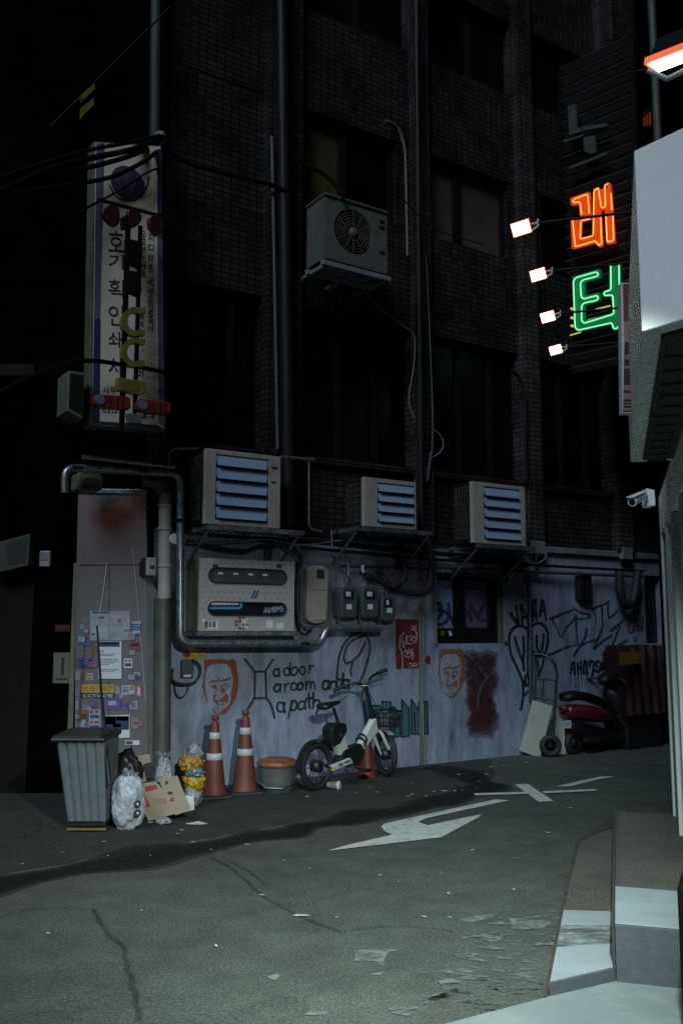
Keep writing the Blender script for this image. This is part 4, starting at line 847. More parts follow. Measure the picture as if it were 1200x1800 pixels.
for i, (dy, r) in enumerate(((0, .014), (16, .012), (24, .016))):
    pass
# --- overhead cables in front of the tall sign
oc = [('uppermost cable of the bundle crossing the head of the tall sign', [(-20, 320, 1.2), (90, 283, .95), (165, 262, .8), (230, 250, .75), (282, 238, .3)], .018), ('second cable of the bundle crossing the tall sign', [(-20, 345, 1.2), (90, 296, .95), (165, 277, .8), (235, 262, .75), (282, 242, .3)], .026), ('third thick cable crossing the tall sign', [(-20, 360, 1.2), (90, 310, .95), (170, 291, .8), (240, 270, .75), (284, 246, .3)], .022),
      ('sagging cable crossing the round emblem of the tall sign', [(-20, 350, 1.2), (100, 328, .95), (165, 318, .8), (210, 306, .75), (262, 278, .75), (290, 250, .3)], .020), ('thinnest cable slanting below the round emblem', [(100, 395, .95), (160, 362, .8), (215, 332, .75), (262, 302, .75), (300, 290, .3)], .010), ('cable crossing the lower part of the tall sign', [(0, 690, 1.2), (95, 645, .95), (155, 634, .8), (215, 641, .75), (295, 657, .7), (330, 690, .1)], .020),
      ('thick dark cable running right from the sign across the tiled wall', [(288, 262, .3), (340, 290, .2), (420, 310, .2), (480, 326, .25), (500, 335, .3)], .024), ('dark cable drooping across the yellow blind', [(500, 262, .2), (540, 290, .3), (575, 310, .4), (605, 345, .7)], .022), ('long dark cable strung towards the neon sign', [(605, 300, .3), (700, 345, .3), (760, 400, .5), (850, 430, .9)], .008)]
for l, p, r in oc: cable(l, p, r, 'blackiron')
t = fthing('guy_wire', 'slanting guy wire with a yellow guard at the top left', 'guy wire', 278, 35, .3)
q = MB(); q.tube([FAC.at(90, 222, .6), FAC.at(200, 112, .45), FAC.at(300, 12, .3)], .010, 6); q.build('wire', M['pipedark'], t)
q = MB(); q.poly(FAC, [(142, 168), (166, 147), (168, 155), (146, 176)], .62, .05); q.poly(FAC, [(144, 188), (165, 172), (166, 183), (144, 206)], .62, .05); q.build('guard', M['yellowsign'], t)
t = fthing('pole', 'grey utility pole standing behind the tall sign', 'pole', 270, 1390, .18)
q = MB(); ftube(q, [(268, 846), (273, 240), (276, -120)], .18, .055, 0, 14); q.build('shaft', mat('weathered_pole', (.03, .031, .03), .7), t)
q = MB(); q.blob(FAC.at(282, 240, .27), .06, .06, .05, .1, 2); q.build('insulator', M['ledge'], t)
# --- tall projecting sign (face parallel to the facade)
off = .62; t = fthing('sign', 'tall white and blue printing shop sign with a round emblem behind dead letters', 'sign', 225, 755, off)
q = MB(); q.poly(FAC, [(165, 248), (284, 256), (291, 757), (156, 748)], off, .16); q.build('cabinet', M['olive'], t, bevel=.006)
o1 = off + .003
q = MB(); q.poly(FAC, [(168, 251), (282, 258), (289, 753), (163, 744)], o1, .002); q.build('face', M['signwhite'], t)
q = MB(); q.poly(FAC, [(170, 252), (184, 252), (176, 560), (166, 560)], o1 + .003, .002); q.poly(FAC, [(277, 420), (286, 420), (289, 752), (279, 744)], o1 + .003, .002); q.build('border_band', M['signpale'], t)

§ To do
Leave out the pictures and copy the rest of the material above exactly.

§ Correct result
Keep writing the Blender script for this image. This is part 4, starting at line 847. More parts follow. Measure the picture as if it were 1200x1800 pixels.
for i, (dy, r) in enumerate(((0, .014), (16, .012), (24, .016))):
    pass
# --- overhead cables in front of the tall sign
oc = [('uppermost cable of the bundle crossing the head of the tall sign', [(-20, 320, 1.2), (90, 283, .95), (165, 262, .8), (230, 250, .75), (282, 238, .3)], .018), ('second cable of the bundle crossing the tall sign', [(-20, 345, 1.2), (90, 296, .95), (165, 277, .8), (235, 262, .75), (282, 242, .3)], .026), ('third thick cable crossing the tall sign', [(-20, 360, 1.2), (90, 310, .95), (170, 291, .8), (240, 270, .75), (284, 246, .3)], .022),
      ('sagging cable crossing the round emblem of the tall sign', [(-20, 350, 1.2), (100, 328, .95), (165, 318, .8), (210, 306, .75), (262, 278, .75), (290, 250, .3)], .020), ('thinnest cable slanting below the round emblem', [(100, 395, .95), (160, 362, .8), (215, 332, .75), (262, 302, .75), (300, 290, .3)], .010), ('cable crossing the lower part of the tall sign', [(0, 690, 1.2), (95, 645, .95), (155, 634, .8), (215, 641, .75), (295, 657, .7), (330, 690, .1)], .020),
      ('thick dark cable running right from the sign across the tiled wall', [(288, 262, .3), (340, 290, .2), (420, 310, .2), (480, 326, .25), (500, 335, .3)], .024), ('dark cable drooping across the yellow blind', [(500, 262, .2), (540, 290, .3), (575, 310, .4), (605, 345, .7)], .022), ('long dark cable strung towards the neon sign', [(605, 300, .3), (700, 345, .3), (760, 400, .5), (850, 430, .9)], .008)]
for l, p, r in oc: cable(l, p, r, 'blackiron')
t = fthing('guy_wire', 'slanting guy wire with a yellow guard at the top left', 'guy wire', 278, 35, .3)
q = MB(); q.tube([FAC.at(90, 222, .6), FAC.at(200, 112, .45), FAC.at(300, 12, .3)], .010, 6); q.build('wire', M['pipedark'], t)
q = MB(); q.poly(FAC, [(142, 168), (166, 147), (168, 155), (146, 176)], .62, .05); q.poly(FAC, [(144, 188), (165, 172), (166, 183), (144, 206)], .62, .05); q.build('guard', M['yellowsign'], t)
t = fthing('pole', 'grey utility pole standing behind the tall sign', 'pole', 270, 1390, .18)
q = MB(); ftube(q, [(268, 846), (273, 240), (276, -120)], .18, .055, 0, 14); q.build('shaft', mat('weathered_pole', (.03, .031, .03), .7), t)
q = MB(); q.blob(FAC.at(282, 240, .27), .06, .06, .05, .1, 2); q.build('insulator', M['ledge'], t)
# --- tall projecting sign (face parallel to the facade)
off = .62; t = fthing('sign', 'tall white and blue printing shop sign with a round emblem behind dead letters', 'sign', 225, 755, off)
q = MB(); q.poly(FAC, [(165, 248), (284, 256), (291, 757), (156, 748)], off, .16); q.build('cabinet', M['olive'], t, bevel=.006)
o1 = off + .003
q = MB(); q.poly(FAC, [(168, 251), (282, 258), (289, 753), (163, 744)], o1, .002); q.build('face', M['signwhite'], t)
q = MB(); q.poly(FAC, [(170, 252), (184, 252), (176, 560), (166, 560)], o1 + .003, .002); q.poly(FAC, [(277, 420), (286, 420), (289, 752), (279, 744)], o1 + .003, .002); q.build('border_band', M['signpale'], t)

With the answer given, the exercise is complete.